Herr Larisch, was bedeuten niedrige Zinsen und die hohe Inflation für die Planung meiner Altersvorsorge?
Die derzeitige Phase erhöhter Teuerungsraten für Waren und Dienstleistungen sollte für jeden Verbraucher Anlass sein, sich mit der Altersvorsorgeplanung zu beschäftigen. Denn mit ihrer gesetzlichen Rente werden sich die Rentnerinnen und Rentner von morgen bekannterweise künftig weniger leisten können. Bei einer Inflation von zwei Prozent über 20 Jahre reduziert sich die Kaufkraft beispielsweise um rund ein Drittel. Heutige 1.000 Euro sind dann nur noch 673 Euro wert. Bei einer Inflation von 3,8 Prozent wären es sogar nur noch 474 Euro.
Wie kann ich verhindern, durch die Inflation im Alter zu wenig Geld zu haben?
Verbraucher sollten strategisch vorgehen und nicht unüberlegt handeln – und sich zwei zentrale Fragen stellen: Wie groß wird mein fehlendes Einkommen unter Berücksichtigung der Inflation – also der Unterschied zwischen meinem Einkommen aus gesetzlicher und Betriebsrente und meinen Ausgaben ab Rentenbeginn – sein?
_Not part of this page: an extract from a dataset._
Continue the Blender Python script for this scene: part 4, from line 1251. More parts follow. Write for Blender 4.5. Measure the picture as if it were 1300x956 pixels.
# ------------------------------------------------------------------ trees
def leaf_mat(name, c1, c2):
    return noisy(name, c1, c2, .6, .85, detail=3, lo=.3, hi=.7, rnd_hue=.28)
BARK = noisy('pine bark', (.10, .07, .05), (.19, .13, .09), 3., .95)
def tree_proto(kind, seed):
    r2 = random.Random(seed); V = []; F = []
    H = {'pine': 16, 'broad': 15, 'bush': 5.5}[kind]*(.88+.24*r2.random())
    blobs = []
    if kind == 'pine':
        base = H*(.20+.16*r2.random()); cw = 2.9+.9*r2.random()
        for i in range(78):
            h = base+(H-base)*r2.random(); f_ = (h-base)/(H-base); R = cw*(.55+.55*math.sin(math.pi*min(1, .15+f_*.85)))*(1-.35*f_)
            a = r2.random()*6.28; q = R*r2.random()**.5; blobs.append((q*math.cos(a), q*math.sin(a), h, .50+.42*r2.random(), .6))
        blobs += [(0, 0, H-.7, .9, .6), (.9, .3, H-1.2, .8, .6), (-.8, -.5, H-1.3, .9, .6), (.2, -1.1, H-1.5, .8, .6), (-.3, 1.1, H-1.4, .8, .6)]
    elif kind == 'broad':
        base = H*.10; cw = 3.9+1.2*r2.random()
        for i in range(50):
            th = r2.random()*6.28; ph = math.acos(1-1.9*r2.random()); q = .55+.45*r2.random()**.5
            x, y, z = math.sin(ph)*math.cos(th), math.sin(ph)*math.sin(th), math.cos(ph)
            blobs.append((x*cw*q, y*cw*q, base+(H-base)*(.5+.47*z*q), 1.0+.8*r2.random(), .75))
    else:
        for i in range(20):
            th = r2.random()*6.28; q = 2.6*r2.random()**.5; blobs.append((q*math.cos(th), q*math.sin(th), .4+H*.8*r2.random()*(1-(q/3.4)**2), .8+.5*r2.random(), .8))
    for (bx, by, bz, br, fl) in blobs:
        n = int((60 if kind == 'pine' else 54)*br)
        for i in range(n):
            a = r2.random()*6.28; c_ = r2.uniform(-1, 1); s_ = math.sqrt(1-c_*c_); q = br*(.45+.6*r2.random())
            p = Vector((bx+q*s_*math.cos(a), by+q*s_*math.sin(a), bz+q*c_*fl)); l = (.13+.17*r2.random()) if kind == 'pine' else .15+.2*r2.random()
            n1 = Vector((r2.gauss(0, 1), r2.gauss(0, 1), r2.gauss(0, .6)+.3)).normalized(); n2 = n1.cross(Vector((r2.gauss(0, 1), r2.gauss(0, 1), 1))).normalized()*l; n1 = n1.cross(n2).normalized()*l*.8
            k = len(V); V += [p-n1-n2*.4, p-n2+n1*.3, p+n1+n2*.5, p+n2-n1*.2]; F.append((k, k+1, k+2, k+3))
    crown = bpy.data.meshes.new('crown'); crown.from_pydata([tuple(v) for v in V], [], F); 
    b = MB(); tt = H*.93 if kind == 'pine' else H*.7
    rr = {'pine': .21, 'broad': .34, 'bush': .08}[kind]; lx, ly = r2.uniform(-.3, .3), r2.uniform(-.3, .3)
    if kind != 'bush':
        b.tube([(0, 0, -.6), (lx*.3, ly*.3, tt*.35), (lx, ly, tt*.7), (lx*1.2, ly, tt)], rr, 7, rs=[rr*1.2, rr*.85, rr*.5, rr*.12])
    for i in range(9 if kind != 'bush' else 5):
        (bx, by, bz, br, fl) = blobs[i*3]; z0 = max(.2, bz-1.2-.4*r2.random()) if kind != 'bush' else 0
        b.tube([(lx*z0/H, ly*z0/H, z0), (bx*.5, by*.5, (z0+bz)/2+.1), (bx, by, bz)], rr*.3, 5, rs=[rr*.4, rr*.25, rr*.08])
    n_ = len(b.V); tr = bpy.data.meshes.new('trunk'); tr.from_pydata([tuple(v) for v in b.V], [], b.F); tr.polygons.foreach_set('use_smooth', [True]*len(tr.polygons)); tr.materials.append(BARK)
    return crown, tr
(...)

Und: Mit welchem Anlagemix kann ich langfristig eine Rendite oberhalb der Inflationsrate erwirtschaften und so meine Einkommenslücke ab Rentenbeginn schließen?
Wie können Verbraucher ihre persönliche Einkommenslücke im Alter berechnen?
Wichtig ist eine detaillierte Finanzplanung, die Einkommen und Ausgaben nach der Erwerbstätigkeit berücksichtigt. Als Einkommen zählen dabei vor allem die gesetzliche Rente sowie eine mögliche Betriebsrente. Die späteren Rentenansprüche mit Anpassungen liefern die jährlichen Renteninformationen; Details zu Betriebsrentenansprüche erhalten Arbeitnehmer vom Arbeitgeber.
Als Basis für die Ausgaben ab Rentenbeginn dient der heutige Lebensstandard. Diesen sollte man in konkreten Zahlen denken und dabei auch Kranken- und Pflegeversicherungsbeiträge sowie Einkommensteuer beachten, die die meisten Rentner werden zahlen müssen. Hinzu kommen im Alter möglicherweise höhere Ausgaben für Gesundheit, Mobilität und Handwerker. Ab Rentenbeginn können jedoch auch Ausgaben wie Beiträge für Berufsunfähigkeitsversicherungen und Kreditraten wegfallen.
Um die im Alter tatsächlich benötige Summe zu erhalten, rechnet man die ermittelte Zahl mit einer jährlichen Inflationsrate hoch – als Minimum dienen die von der Europäischen Zentralbank angestrebten zwei Prozent.
Aufgrund der sich verändernden Inflationsraten in der Zukunft, sollte eine solche Planung alle drei bis fünf Jahre wiederholt werden.
Mit welchen Finanzprodukten kann die errechnete Lücke geschlossen werden? Hat die Inflation auch eine Auswirkung auf deren Auswahl?
Ja, auch bei der Auswahl des Anlageportfolios sollte die Inflation mitgedacht werden. Verzinste Finanzprodukte wie Tages- und Festgeld oder Anleihen haben in der Vergangenheit nur selten eine Realrendite über der Teuerungsrate abgeworfen. Auch die in letzter Zeit stark gestiegenen Zinsen sind noch nicht ausreichend.
Trotz Wertschwankungen können nur Aktienmarktrenditen die Kaufkraft des angelegten Geldes langfristig erhöhen. Wichtig für eine effiziente und inflationsgeschützte Altersvorsorge ist ein wohl überlegter Mix aus Aktien-ETF-Indexfonds sowie Tages- und Festgeld. Der Aktienmarktanteil im Portfolio ergibt sich dabei aus der individuellen Risikobereitschaft und Risikotragfähigkeit. Tages- und Festgeld sorgen trotz der niedrigen Realverzinsung für die Stabilität des Portfolios.
Was ist von privaten Rentenversicherungsprodukten zu halten?
Von diesen rate ich ab. Sie lassen von der möglichen erzielbaren Rendite nach Abzug der mehrheitlich hohen Vertragskosten deutlich weniger übrig. Dies ist ein Einfallstor für die inflationsbedingte Kaufkraftentwertung. Die Höhe der garantierten Rente fällt bei Rentenversicherungen aufgrund einer sehr vorsichtigen Kalkulation der Unternehmen zudem sehr niedrig aus. Bei den meisten privaten Rententarifen müsste man länger als 100 Jahre leben, um das eingezahlte Geld zurückzuerhalten.